AIM:
Extract, without alteration, each line from the start of the listing to the line bearing "def R(a): return math.radians(a)".

PROVIDED MATERIAL:
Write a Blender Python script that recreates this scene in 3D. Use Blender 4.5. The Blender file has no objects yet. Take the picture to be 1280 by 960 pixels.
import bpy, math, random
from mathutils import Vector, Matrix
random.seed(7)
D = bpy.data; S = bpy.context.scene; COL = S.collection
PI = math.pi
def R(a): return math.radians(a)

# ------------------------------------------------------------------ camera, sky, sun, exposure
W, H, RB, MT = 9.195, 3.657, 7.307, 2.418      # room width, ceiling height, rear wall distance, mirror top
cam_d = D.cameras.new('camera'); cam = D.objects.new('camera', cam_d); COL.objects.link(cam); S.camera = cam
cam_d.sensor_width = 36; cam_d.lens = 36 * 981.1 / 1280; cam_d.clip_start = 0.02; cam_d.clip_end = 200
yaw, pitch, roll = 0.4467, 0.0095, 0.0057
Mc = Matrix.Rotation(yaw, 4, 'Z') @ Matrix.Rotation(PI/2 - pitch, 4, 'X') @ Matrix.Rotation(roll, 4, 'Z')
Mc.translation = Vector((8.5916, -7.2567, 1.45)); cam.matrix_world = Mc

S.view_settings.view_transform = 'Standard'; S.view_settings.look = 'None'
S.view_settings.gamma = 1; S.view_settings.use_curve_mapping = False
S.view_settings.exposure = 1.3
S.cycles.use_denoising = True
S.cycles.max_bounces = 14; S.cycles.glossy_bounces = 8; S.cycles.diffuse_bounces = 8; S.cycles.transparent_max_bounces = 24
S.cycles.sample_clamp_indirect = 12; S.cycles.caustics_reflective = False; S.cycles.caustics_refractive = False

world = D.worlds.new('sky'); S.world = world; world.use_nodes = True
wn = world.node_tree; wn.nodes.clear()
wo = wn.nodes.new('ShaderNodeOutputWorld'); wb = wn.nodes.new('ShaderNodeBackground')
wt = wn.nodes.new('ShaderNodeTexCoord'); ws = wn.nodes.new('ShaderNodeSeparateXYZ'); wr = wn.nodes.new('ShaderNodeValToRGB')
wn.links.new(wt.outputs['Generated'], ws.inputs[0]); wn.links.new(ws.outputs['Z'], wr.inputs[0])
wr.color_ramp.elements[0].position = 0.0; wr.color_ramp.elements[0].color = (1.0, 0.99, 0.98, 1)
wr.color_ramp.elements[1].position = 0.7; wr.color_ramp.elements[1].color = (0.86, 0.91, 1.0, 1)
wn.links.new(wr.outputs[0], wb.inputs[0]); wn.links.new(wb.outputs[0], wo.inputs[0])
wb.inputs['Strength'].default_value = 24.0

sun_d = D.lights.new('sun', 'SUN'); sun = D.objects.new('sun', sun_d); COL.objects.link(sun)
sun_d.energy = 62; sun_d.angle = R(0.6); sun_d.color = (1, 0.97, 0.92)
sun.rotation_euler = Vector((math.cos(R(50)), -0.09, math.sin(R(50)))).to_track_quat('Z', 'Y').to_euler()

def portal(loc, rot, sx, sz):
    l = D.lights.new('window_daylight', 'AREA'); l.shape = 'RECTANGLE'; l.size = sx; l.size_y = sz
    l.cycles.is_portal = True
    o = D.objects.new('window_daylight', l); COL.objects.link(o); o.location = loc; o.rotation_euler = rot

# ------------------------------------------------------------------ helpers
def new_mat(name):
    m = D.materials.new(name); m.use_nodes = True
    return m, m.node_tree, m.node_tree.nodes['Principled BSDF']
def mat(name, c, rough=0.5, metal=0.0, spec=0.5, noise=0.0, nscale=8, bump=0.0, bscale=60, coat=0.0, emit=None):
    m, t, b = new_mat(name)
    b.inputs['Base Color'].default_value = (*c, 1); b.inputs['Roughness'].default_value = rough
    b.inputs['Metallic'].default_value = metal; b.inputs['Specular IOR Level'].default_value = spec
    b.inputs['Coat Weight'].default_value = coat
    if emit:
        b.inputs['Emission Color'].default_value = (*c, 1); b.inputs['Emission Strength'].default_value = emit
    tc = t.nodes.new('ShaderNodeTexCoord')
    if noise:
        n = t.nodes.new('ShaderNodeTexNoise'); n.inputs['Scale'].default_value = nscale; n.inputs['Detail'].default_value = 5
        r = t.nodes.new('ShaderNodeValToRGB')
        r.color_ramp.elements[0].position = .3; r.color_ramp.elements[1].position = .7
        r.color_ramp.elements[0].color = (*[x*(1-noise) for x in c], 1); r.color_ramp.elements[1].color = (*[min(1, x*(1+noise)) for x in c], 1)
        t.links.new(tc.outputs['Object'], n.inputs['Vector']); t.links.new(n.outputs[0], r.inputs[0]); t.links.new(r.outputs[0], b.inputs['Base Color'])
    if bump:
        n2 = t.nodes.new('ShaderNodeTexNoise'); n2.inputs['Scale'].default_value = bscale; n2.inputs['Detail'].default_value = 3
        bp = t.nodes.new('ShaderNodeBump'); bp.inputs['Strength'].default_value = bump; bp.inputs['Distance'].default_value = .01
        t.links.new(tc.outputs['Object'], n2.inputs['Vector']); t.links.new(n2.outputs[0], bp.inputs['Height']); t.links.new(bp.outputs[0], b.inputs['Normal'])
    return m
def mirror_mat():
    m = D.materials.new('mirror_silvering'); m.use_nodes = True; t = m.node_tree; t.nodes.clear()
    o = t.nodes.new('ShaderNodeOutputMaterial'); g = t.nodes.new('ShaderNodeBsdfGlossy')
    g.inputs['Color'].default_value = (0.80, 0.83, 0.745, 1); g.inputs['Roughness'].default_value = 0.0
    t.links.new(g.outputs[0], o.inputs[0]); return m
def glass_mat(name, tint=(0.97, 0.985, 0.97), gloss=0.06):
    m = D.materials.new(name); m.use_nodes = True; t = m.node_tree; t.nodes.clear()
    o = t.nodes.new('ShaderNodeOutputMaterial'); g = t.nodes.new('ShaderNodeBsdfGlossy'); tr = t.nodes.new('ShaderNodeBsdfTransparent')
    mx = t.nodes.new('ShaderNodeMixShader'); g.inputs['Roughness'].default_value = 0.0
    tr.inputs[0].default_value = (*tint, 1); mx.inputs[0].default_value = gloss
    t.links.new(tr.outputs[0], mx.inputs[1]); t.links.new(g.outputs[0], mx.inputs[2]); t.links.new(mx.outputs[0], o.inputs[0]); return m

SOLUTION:
Write a Blender Python script that recreates this scene in 3D. Use Blender 4.5. The Blender file has no objects yet. Take the picture to be 1280 by 960 pixels.
import bpy, math, random
from mathutils import Vector, Matrix
random.seed(7)
D = bpy.data; S = bpy.context.scene; COL = S.collection
PI = math.pi
def R(a): return math.radians(a)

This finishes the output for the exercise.